**The problem**
Leave out the images and repeat the listing below without a single change.

-- BEGIN --

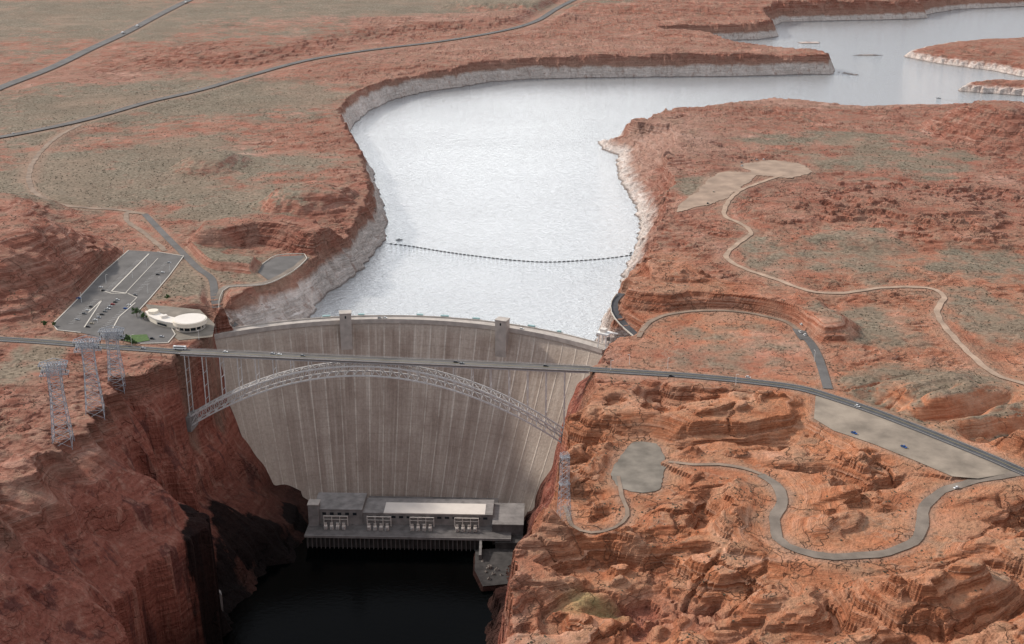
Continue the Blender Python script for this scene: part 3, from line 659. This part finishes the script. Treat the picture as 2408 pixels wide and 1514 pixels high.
x0,z0=bx_at(452,985,0); x1,z1=bx_at(1326,1026,0)
zc=-9.5
NP=42
def arch_z(t,low):
    s=(1-(2*t-1)**2); base=(z0*(1-t)+z1*t); crown=zc-(z0+z1)/2
    return base+crown*s+ (-5 if low else 5)
for s in(-HWb,HWb):
    tc=MB();bc=MB();wb_=MB()
    P=[[Vector((x0+(x1-x0)*i/NP,s,arch_z(i/NP,lo))) for i in range(NP+1)] for lo in(0,1)]
    for i in range(NP):
        tc.beam(P[0][i],P[0][i+1],1.15,1.35); bc.beam(P[1][i],P[1][i+1],1.15,1.35)
        wb_.beam(P[0][i],P[1][i],.5); 
        a,b=(P[0][i],P[1][i+1]) if i>=NP//2 else (P[1][i],P[0][i+1]); wb_.beam(a,b,.5)
    wb_.beam(P[0][NP],P[1][NP],.5)
    tc.build('upper_chord',M_steel,br); bc.build('lower_chord',M_steel,br); wb_.build('truss_web',M_steel,br)
for i in range(NP+1):
    xb=MB(); x=x0+(x1-x0)*i/NP; za,zb=arch_z(i/NP,0),arch_z(i/NP,1)
    xb.beam((x,-HWb,za),(x,HWb,za),.5); xb.beam((x,-HWb,zb),(x,HWb,zb),.5); xb.beam((x,-HWb,zb),(x,HWb,za),.3); xb.beam((x,HWb,zb),(x,-HWb,za),.3)
    if i<NP:
        x2=x0+(x1-x0)*(i+1)/NP; z2=arch_z((i+1)/NP,0); xb.beam((x,-HWb,za),(x2,HWb,z2),.35); xb.beam((x,HWb,za),(x2,-HWb,z2),.35)
    xb.build('sway_frame',M_steel,br)
for i in range(0,NP+1,2):
    x=x0+(x1-x0)*i/NP; zt=arch_z(i/NP,0)
    if zt>-4.5: continue
    for s in(-1,1): MB().beam((x,s*5.2,zt),(x,s*5.2,-2.4),.75).build('column',M_steel,br)
    k=zt+8
    while k<-8: MB().beam((x,-5.2,k),(x,5.2,k),.4).build('column_strut',M_steel3,br); k+=14
for xx,zz in((x0,z0),(x1,z1)): MB().box((xx+(-4 if xx==x0 else 4),0,zz-2),(12,20,16)).build('abutment',M_conc_d,br)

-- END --

**Expected answer**
Continue the Blender Python script for this scene: part 3, from line 659. This part finishes the script. Treat the picture as 2408 pixels wide and 1514 pixels high.
x0,z0=bx_at(452,985,0); x1,z1=bx_at(1326,1026,0)
zc=-9.5
NP=42
def arch_z(t,low):
    s=(1-(2*t-1)**2); base=(z0*(1-t)+z1*t); crown=zc-(z0+z1)/2
    return base+crown*s+ (-5 if low else 5)
for s in(-HWb,HWb):
    tc=MB();bc=MB();wb_=MB()
    P=[[Vector((x0+(x1-x0)*i/NP,s,arch_z(i/NP,lo))) for i in range(NP+1)] for lo in(0,1)]
    for i in range(NP):
        tc.beam(P[0][i],P[0][i+1],1.15,1.35); bc.beam(P[1][i],P[1][i+1],1.15,1.35)
        wb_.beam(P[0][i],P[1][i],.5); 
        a,b=(P[0][i],P[1][i+1]) if i>=NP//2 else (P[1][i],P[0][i+1]); wb_.beam(a,b,.5)
    wb_.beam(P[0][NP],P[1][NP],.5)
    tc.build('upper_chord',M_steel,br); bc.build('lower_chord',M_steel,br); wb_.build('truss_web',M_steel,br)
for i in range(NP+1):
    xb=MB(); x=x0+(x1-x0)*i/NP; za,zb=arch_z(i/NP,0),arch_z(i/NP,1)
    xb.beam((x,-HWb,za),(x,HWb,za),.5); xb.beam((x,-HWb,zb),(x,HWb,zb),.5); xb.beam((x,-HWb,zb),(x,HWb,za),.3); xb.beam((x,HWb,zb),(x,-HWb,za),.3)
    if i<NP:
        x2=x0+(x1-x0)*(i+1)/NP; z2=arch_z((i+1)/NP,0); xb.beam((x,-HWb,za),(x2,HWb,z2),.35); xb.beam((x,HWb,za),(x2,-HWb,z2),.35)
    xb.build('sway_frame',M_steel,br)
for i in range(0,NP+1,2):
    x=x0+(x1-x0)*i/NP; zt=arch_z(i/NP,0)
    if zt>-4.5: continue
    for s in(-1,1): MB().beam((x,s*5.2,zt),(x,s*5.2,-2.4),.75).build('column',M_steel,br)
    k=zt+8
    while k<-8: MB().beam((x,-5.2,k),(x,5.2,k),.4).build('column_strut',M_steel3,br); k+=14
for xx,zz in((x0,z0),(x1,z1)): MB().box((xx+(-4 if xx==x0 else 4),0,zz-2),(12,20,16)).build('abutment',M_conc_d,br)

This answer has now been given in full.